Our basic understanding of what the word freedom means is shaped primarily by the terms defined by consumer capitalism. Freedom means the freedom to choose, and the idea of choice has become linked to having more and more choices, and having evermore choices means that you can never settle in with anything--you're always moving on to the next thing. There's little stability; everything becomes fragmented--our culture, our families, our very selves. We swallow what's in our environment, excrete it, and move on. Toqueville pointed this out as an American characteristic already in the 1830s.
This is what freedom has come to mean in the popular American imagination. And it's hard to imagine anything that could do a better job of undermining a genuine living tradition than this particular way of understanding what freedom means. This isn't real freedom; it's a kind of counterfeit of freedom. It's freedom understood at its crudest level as a mere lack of restraint. Why American and Thatcherite conservatism celebrates this kind of crude freedom is really for me at the heart of why contemporary Anglo-American conservatism just seems intellectually incoherent and naive. Conservatism is in effect dating a prostitute while all the time thinking she's a paradigm of virtue and beauty.

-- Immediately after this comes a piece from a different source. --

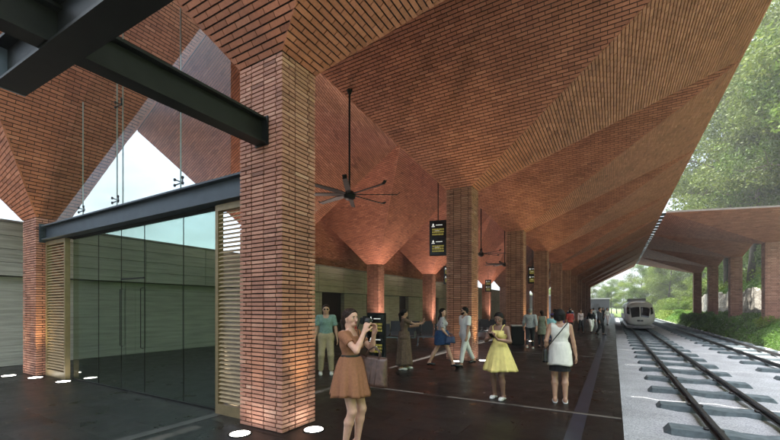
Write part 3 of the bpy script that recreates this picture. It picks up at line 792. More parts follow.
    if res>.016: allp=allp+head+hand_prims(wrL,wrL-elL,P['palmL'],1,P['curlL'],1.1)+hand_prims(wrR,wrR-elR,P['palmR'],-1,P['curlR'],1.1); add_sdf(mb,allp,res)
    else:
        fine=res*.5
        add_sdf(mb,allp,res)
        add_sdf(mb,head+[Prim(neckb+v3(0,0,.0),neckb+v3(0,.02,.10),.051 if f else .059,.048 if f else .057,.03)],max(.0045,fine*.8))
        for w,e,pn,sd,cu,hd in ((wrL,elL,P['palmL'],1,P['curlL'],P['handL']),(wrR,elR,P['palmR'],-1,P['curlR'],P['handR'])):
            d=(w-e) if hd is None else np.array(hd,float)
            add_sdf(mb,[Prim(w-(w-e)*.12,w,.0275,.025,.02)]+hand_prims(w-(w-e)/np.linalg.norm(w-e)*.005,d,pn,sd,cu),.0042,smooth=1)
    mb.smooth=True
    def blob(c,r,mi,sc=(1,1,1),n=8):
        c=np.array(c); rings=[]
        for i in range(1,n): 
            t=PI*i/n; rings.append([tuple(np.array(HX(c+np.array([r*sc[0]*math.sin(t)*math.cos(q*2*PI/n),r*sc[1]*math.sin(t)*math.sin(q*2*PI/n),r*sc[2]*math.cos(t)])))) for q in range(n)])
        mb.loft(rings,mi)
    if not sunglasses:
        for s in (-1,1): blob((s*.030,.0805,.083),.0125,1,(1.05,.5,.55)); blob((s*.030,.0850,.083),.0064,2,(1,.5,.95))
    for s in (-1,1): mb.tube([HX((s*.014,.091,.100)),HX((s*.030,.090,.104)),HX((s*.046,.080,.100))],[.0025,.0034,.0018],5,4); mb.tube([HX((s*.018,.086,.0895)),HX((s*.030,.0885,.0915)),HX((s*.043,.081,.088))],[.001,.002,.001],5,4)
    mb.tube([HX((-.021,.080,.026)),HX((-.008,.0885,.028)),HX((.008,.0885,.028)),HX((.021,.080,.026))],[.001,.0048,.0048,.001],6,3)
    mb.tube([HX((-.018,.080,.021)),HX((0,.087,.0195)),HX((.018,.080,.021))],[.001,.0055,.001],6,3)
    mb.smooth=False
    mb.build('body',mats,root)
    ctx=dict(locals())
    G=res if res>.016 else max(.008,res*.85)
    # clothes ------------------------------------------------
    if top:
        pr=[p.grow(top.get('e',.012)) for p in torso]; cuts=[]
        if top.get('hem',.93)<.97: pr+=[p.grow(top.get('e',.012)*.35) for p in tL+tR]
        sl=top.get('sleeve',.5)
        for (u,l,sh,el,wr) in ((uL,lL,shL,elL,wrL),(uR,lR,shR,elR,wrR)):
            if sl<=0: continue
            e=top.get('e',.012)+.006
            if sl<=1: pr.append(Prim(sh,sh+(el-sh)*sl,ua*B*1.02+e*.6,ua*B*.95+e*1.1,.03,flat=True))
            else: pr+= [Prim(sh,el,ua*B*1.02+e*.7,ua*B*.85+e*.8,.03),Prim(el,el+(wr-el)*(sl-1),ua*B*.85+e,.028+e,.02,flat=True)]
        cuts.append(((0,0,top.get('hem',.93)),(0,0,-1)))
        nk=top.get('neck',1.455)+0
        cuts.append(((lean[0],lean[1],nk),(0,-.15,1)))
        m2=MB()
        def ex(D,ax,sl=sl,top=top):
            r_=np.sqrt((ax[0]-lean[0])[:,None,None]**2+((ax[1]-lean[1]-.015)[None,:,None]*.9)**2); D=np.maximum(D,np.minimum(top.get('scoop',.072)-r_,ax[2][None,None,:]-1.37))
            if top.get('straps'):   # sleeveless: cut away the shoulder caps
                X=np.abs(ax[0]-lean[0])[:,None,None]; Z=ax[2][None,None,:]
                D=np.maximum(D,np.minimum(X-top['straps'],Z-1.28))
            return D
        add_sdf(m2,pr,G,0,cuts,2,extra=ex)
        m2.build(top['name'],top['mat'],root)
    if bottom:   # trousers
        e=bottom.get('e',.014)+(.006 if res>=.014 else 0); pr=[torso[0].grow(e),torso[1].grow(e-.004)]
        if f: pr.append(torso[-1].grow(e-.004))
        ln=bottom.get('len',.93)
        for hp,kn,an in ((hipL,knL,anL),(hipR,knR,anR)):
            pr.append(Prim(hp,kn,.086*B+e,.058*B+e,.05)); 
            if ln>0: pr.append(Prim(kn,kn+(an-kn)*ln,.058*B+e,bottom.get('cuff',.046)+e*.5,.03,flat=True))
        m2=MB(); add_sdf(m2,pr,G,0,[((0,0,bottom.get('waist',1.04)),(0,0,1))],2); m2.build(bottom['name'],bottom['mat'],root)
    if skirt:
        m2=MB(); m2.smooth=True; z1,z0=skirt['z1'],skirt['z0']; n=96; rings=[]; np_=skirt.get('pleats',11); amp=skirt.get('amp',.05)
        rx0,ry0=skirt.get('r0',(.135,.10)); rx1,ry1=skirt['r1']; nr=14; cx,cy=skirt.get('shift',(0,0))
        for i in range(nr+1):
            t=i/nr; rr=[]
            tt=t**skirt.get('pw',.8)
            for k in range(n):
                a=2*PI*k/n; fl=1+amp*t*(math.sin(np_*a+1.1*math.sin(a*2))+.35*math.sin(np_*2.3*a+2))
                rr.append((cx*t+(rx0+(rx1-rx0)*tt)*fl*math.cos(a)+lean[0]*.2,cy*t+(ry0+(ry1-ry0)*tt)*fl*math.sin(a)+lean[1]*.2,z1+(z0-z1)*t+.012*t*math.sin(3*a+.5)))
            rings.append(rr)
        inner=[[ (x*.97,y*.97,z+.002) for x,y,z in r_] for r_ in rings[::-1]]
        m2.loft(rings+inner,0,cap=False); m2.build(skirt['name'],skirt['mat'],root)
    if legs_mat:
        m2=MB(); add_sdf(m2,[p.grow(.003) for p in tL+cL+tR+cR],G,0,[],1); m2.build('stockings',legs_mat,root)
    if shoes:
        for q,fp in (('L',fL),('R',fR)):
            m2=MB(); zt=shoes.get('top',.075); z_=(anL if q=='L' else anR)[2]-.08
            add_sdf(m2,[p.grow(.013) for p in fp],min(G,.009) if res<.016 else .014,0,[(((anL if q=='L' else anR)[0],(anL if q=='L' else anR)[1],zt+z_),(0,-.25,1))],1)
            m2.build('shoe',shoes['mat'],root)
    if hair:
        m2=MB(); st=hair['style']; g=max(.0065,res*.6) if res<.016 else res*.8
        cap=[Prim(HX((0,-.022,.120)),HX((0,.006,.122)),.087,.084,.02),Prim(HX((0,-.04,.09)),HX((0,-.04,.05)),.078,.06,.02)]
        fwd=Rh@Vector((0,1,-.62)); cut=[(HX((0,.052,.115)),tuple(fwd))]
        add_sdf(m2,cap,g,0,cut+[(HX((0,0,.02)),tuple(Rh@Vector((0,.7,-1))))],1)
        if st=='long':
            L=hair.get('len',.36)
            pr=[]
            for s in (-1,-.5,0,.5,1):
                a=np.array(HX((s*.062,-.05+.02*abs(s),.08))); b=neckb+v3(s*.085,-.075+.03*abs(s),-.02); c=neckb+v3(s*.095,-.085+.07*abs(s)*hair.get('front',0),-.02-L+.05*abs(s))
                pr+=[Prim(a,b,.036,.042,.03),Prim(b,c,.042,.02,.03)]
            add_sdf(m2,pr,g,0,[],1)
        if st=='pony':
            a=HX((0,-.095,.11)); b=HX((0,-.135,.05)); c=HX((0,-.12,-.10)); d=HX((.0,-.10,-.2))
            add_sdf(m2,[Prim(a,b,.026,.034,.02),Prim(b,c,.034,.026,.02),Prim(c,d,.026,.008,.02)],g,0,[],1)
        if st=='bun': add_sdf(m2,[Prim(HX((0,-.10,.12)),HX((0,-.12,.10)),.052,.046,.02),Prim(HX((0.02,-.08,.05)),HX((0.03,-.09,-.03)),.045,.03,.02),Prim(HX((-.03,-.08,.05)),HX((-.03,-.09,-.02)),.045,.03,.02)],g,0,[],1)
        if st=='bob': add_sdf(m2,[Prim(HX((-.045,-.035,.11)),HX((-.055,-.03,.03)),.055,.04,.03),Prim(HX((.045,-.035,.11)),HX((.055,-.03,.03)),.055,.04,.03),Prim(HX((0,-.06,.11)),HX((0,-.065,.02)),.06,.045,.03)],g,0,[],1)
        m2.build('hair',hair['mat'],root)
    if sunglasses:
        m2=MB(); 
        for s in (-1,1): m2.loft([[HX((s*.031+a*.026,yy,.085+b*.017)) for a,b in ((-1,-.6),(-.5,-1),(.6,-1),(1,-.3),(1,.8),(.6,1),(-.7,1),(-1,.6))] for yy in (.078,.090)]); m2.tube([HX((s*.05,.078,.085)),HX((s*.076,.0,.08))],.003,5)
        m2.tube([HX((-.015,.09,.088)),HX((.015,.09,.088))],.003,5); m2.build('sunglasses',M['black'],root)
    if extras: extras(root,ctx)
    return root,ctx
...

But this doesn't mean that I approve of the sanctimonious condemnation of consumerism that comes from certain sectors of the politically correct left. I don't think stoning the old girl is going to accomplish anything. If people want to opt out of a consumption-oriented lifestyle, fine, but their doing so doesn't change much. They still have to swim in the same soup as the rest of us, unless they decide to drop out and, dragging their kids kicking and screaming with them, go live in some nook of the world where modernity has not yet encroached.
But what's the point, because there's no escape in the long run no matter where you go. This kind of refusal is often (not always) a form of anal Puritanism in politically correct garb. There's no getting out of the soup, only learning how to swim in it without drowning. And maybe over the long haul we can find truly effective ways to clean it up so it isn't so foul smelling--because it really does stink now. There's nothing I see going on out there that I find terribly encouraging. It seems as though all my effort now is directed toward keeping my head dry, and that's in a large way my motivation for keeping up this blog. It's my way of keeping my head, if nothing else, out of the soup.
But this brings us back to Pat Buchanan because in his memory, the soup he swam in as a kid smelled pretty good. And he wants to swim in that soup again. But I suspect that the soup of Buchanan's memory has more to do with a feeling of the lost innocence of his childhood, which like most of our childhoods was a time when we just weren't aware how bad things smelled, even though they did. We were just better then at covering up the stench. It's a little more complicated than that, but I'll return to this idea when I have a chance. Time to get the kid up and out to school.